The San Diego Padres were three wins away from making the World Series this season. That alone should be enough to save Bob Melvin’s job — not that it was ever in question to begin with — but so is the fact he led the Padres to their most regular season wins since 2010 and just their second playoff berth since 2006.
Of course, Melvin didn’t manage a perfect postseason. No manager does. However, his decisions to start Mike Clevinger in a must-have Game 4 against the Phillies, and not use all-world closer Josh Hader against Bryce Harper in Game 5 with the Padres’ season on the line look pretty disastrous in hindsight.
With MLB’s annual manager carousel in full-swing — at least six clubs have confirmed new hirings or contract extensions since the regular season ended — Melvin’s name has been a polarizing topic of conversation on baseball Twitter.
So much so, in fact, that Gary Sheffield Jr., son of nine-time MLB All-Star Gary Sheffield, proposed an idiotic managerial change for the Padres. Would any San Diego diehards endorse Aaron Boone as the Padres’ new skipper?
Gary Sheffield Jr. wants the Padres to replace Bob Melvin with Yankees manager Aaron Boone.
What on earth is this idea? Is Sheffield unaware that Melvin took a 79-win Padres team — perhaps the most disappointing team in baseball last year — to 89 wins and the NLCS without face of the franchise Fernando Tatis Jr. playing a single game due to injury and a performance-enhancing drug suspension?
While San Diego’s roster is stacked with or without Tatis, there’s no denying Melvin overachieved given the circumstances. Melvin will obviously have to clean up his act in October next year, but does anyone out there besides Sheffield really think he doesn’t deserve another year at the helm?

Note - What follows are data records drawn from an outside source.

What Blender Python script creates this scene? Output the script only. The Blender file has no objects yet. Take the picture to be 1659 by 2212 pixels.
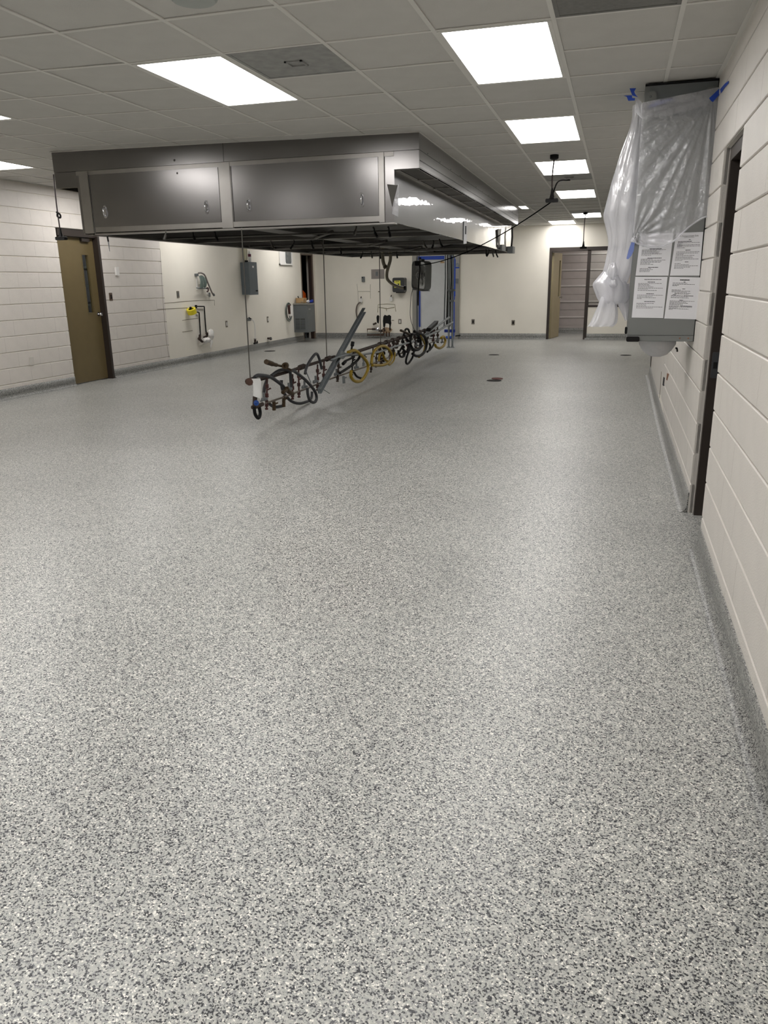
import bpy, bmesh, math, random
from mathutils import Vector, Matrix, noise
random.seed(7)
C = bpy.context.scene.collection
S = bpy.context.scene

# ------------------------------------------------------------------ camera
cam_data = bpy.data.cameras.new('camera')
cam_data.sensor_fit = 'HORIZONTAL'; cam_data.sensor_width = 36.0
cam_data.lens = 36.0 * 1658.27 / 1659.0
cam_data.clip_start = 0.05
cam = bpy.data.objects.new('camera', cam_data); C.objects.link(cam)
YAW, PITCH, ROLL = 0.28895, -0.29064, -0.015778
fw = Vector((-math.sin(YAW)*math.cos(PITCH), math.cos(YAW)*math.cos(PITCH), math.sin(PITCH)))
rt = Vector((math.cos(YAW), math.sin(YAW), 0)); up = rt.cross(fw)
r2 = rt*math.cos(ROLL) + up*math.sin(ROLL); u2 = -rt*math.sin(ROLL) + up*math.cos(ROLL)
mw = Matrix((r2, u2, -fw)).transposed().to_4x4(); mw.translation = (0, 0, 1.4072)
cam.matrix_world = mw
S.camera = cam
# ------------------------------------------------------------------ world, exposure
w = bpy.data.worlds.new('world'); S.world = w; w.use_nodes = True
w.node_tree.nodes['Background'].inputs[0].default_value = (0.5, 0.5, 0.5, 1)
w.node_tree.nodes['Background'].inputs[1].default_value = 0.02
S.view_settings.view_transform = 'Standard'; S.view_settings.look = 'None'
S.view_settings.gamma = 1.0; S.view_settings.use_curve_mapping = False
S.view_settings.exposure = 0.95
LIGHT = 7.0          # emission of the ceiling panels
# ------------------------------------------------------------------ constants (metres)
XL, XR, YF = -7.651, 0.546, 19.74      # left wall, right wall, far wall
YB = -2.9                               # wall behind the camera
YE = 12.4                               # where the right wall ends
XE = 2.04                               # side bay beyond it
ZC0 = 2.6555
X0, Y0, T = -1.6172, 3.8282, 0.6096     # ceiling grid
B = 0.2032                              # block course
PI = math.pi
def zc(x): return ZC0 + 0.0189*max(0.0, -2.8 - x)
def sm(t): t = min(1, max(0, t)); return t*t*(3-2*t)
def fz(x, y): return -0.1*sm((x+3)/3.3)*sm((13.0-y)/5.5)

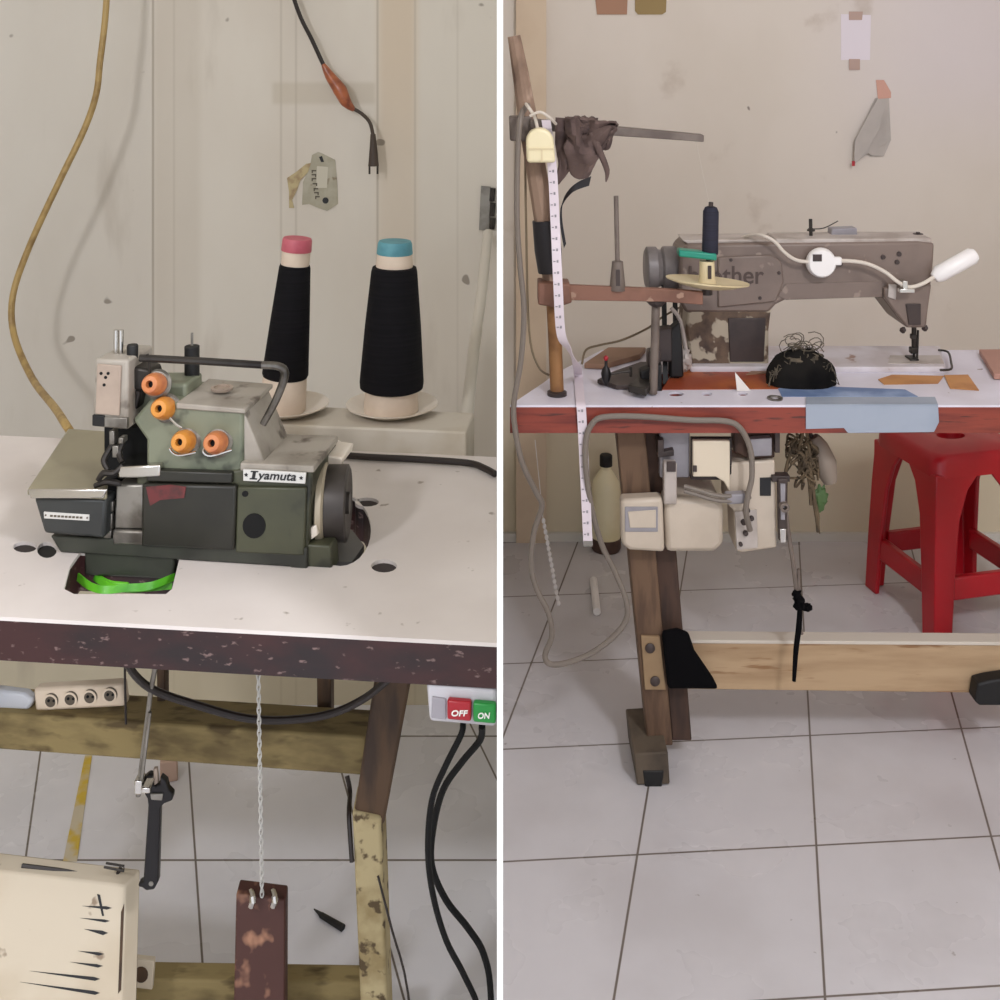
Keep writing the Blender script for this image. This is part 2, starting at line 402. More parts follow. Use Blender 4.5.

Even if the NLCS soured your opinion on Melvin, why replace him with a manager in Boone whose Yankees teams have failed spectacularly in October? Fans in the Bronx are outraged the Yankees didn’t hand Boone (and Brian Cashman) the pink slip after the club got swept by the Astros in the ALCS, and rightly so.
Between pulling Gerrit Cole for Lou Trivino in Game 3 of the ACLS, and green-lighting showing the Yankees highlights of the Boston Red Sox 2004 ALCS comeback against the Yankees (!) when the team fell down early in the series as a means to motivate players, Boone is notorious for falling on his face in October.
That’s not to say Boone’s a bad manager. In four full seasons, the Yankees have averaged 98.5 wins and appeared in three ALCS’ under his tutelage. That’s nothing to sneeze at. But appointing Boone to succeed Melvin after the most successful Padres season in recent memory? Miss us with that nonsense.
And to think the offseason just started. Buckle up, Padres fans.